Jason Blum, who produced the two "Paranormal" movies alongside creator Peli, believes having more cooks in the kitchen actually helped on the prequel, with Paramount production chief Adam Goodman — an early champion of the homemade franchise — offering up daily input. Paramount production VP Ashley Brucks also was involved day-to-day.
"It was beyond just giving good advice — they were instrumental in creating this movie," Blum said. "This was key, because second movies are never easy."
Blum said the small budget — $3 million — also kept the film true to its camcorder-esque roots. "I think having limited resources pushes you to think in creative ways," he said.
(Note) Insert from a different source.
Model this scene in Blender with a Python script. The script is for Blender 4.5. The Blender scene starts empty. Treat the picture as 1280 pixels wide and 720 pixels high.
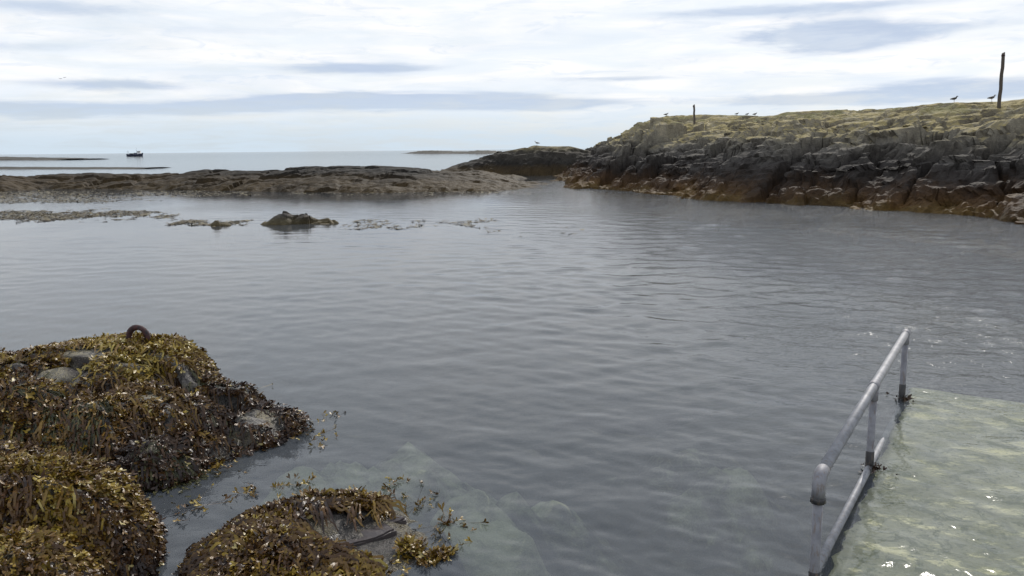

According to Blum, screenwriter Michael Perry jumpstarted production of the follow-up late last year by introducing a story that served as an organic follow-up.
"It fit perfectly — we weren't just making a prequel to make a prequel," he said. "That's what got everyone going."
While Goodman and his team helped Peli, Blum and prequel director Tod Williams craft a story that appealed to the film's young, web-savvy demographic, the marketing approach stayed also stayed true to the franchise.
As one theater-chain put it, "Paramount had a plan and they followed it to a tee. They are realy owning the fanboy/Comic-Con crowd these days."
For example, boutique marketing firm Eventful — which last year created "Paranormal's" "demand to see it in your town" campaign — was re-enlisted for the prequel.
Also not hurting the film was the fact that "Paranormal 2" trailers soundly hit their targets the weekend prior, when "Jackass 3D" overperformed to $50 million.
"That was a direct hit to their core audience," noted one exhibitor.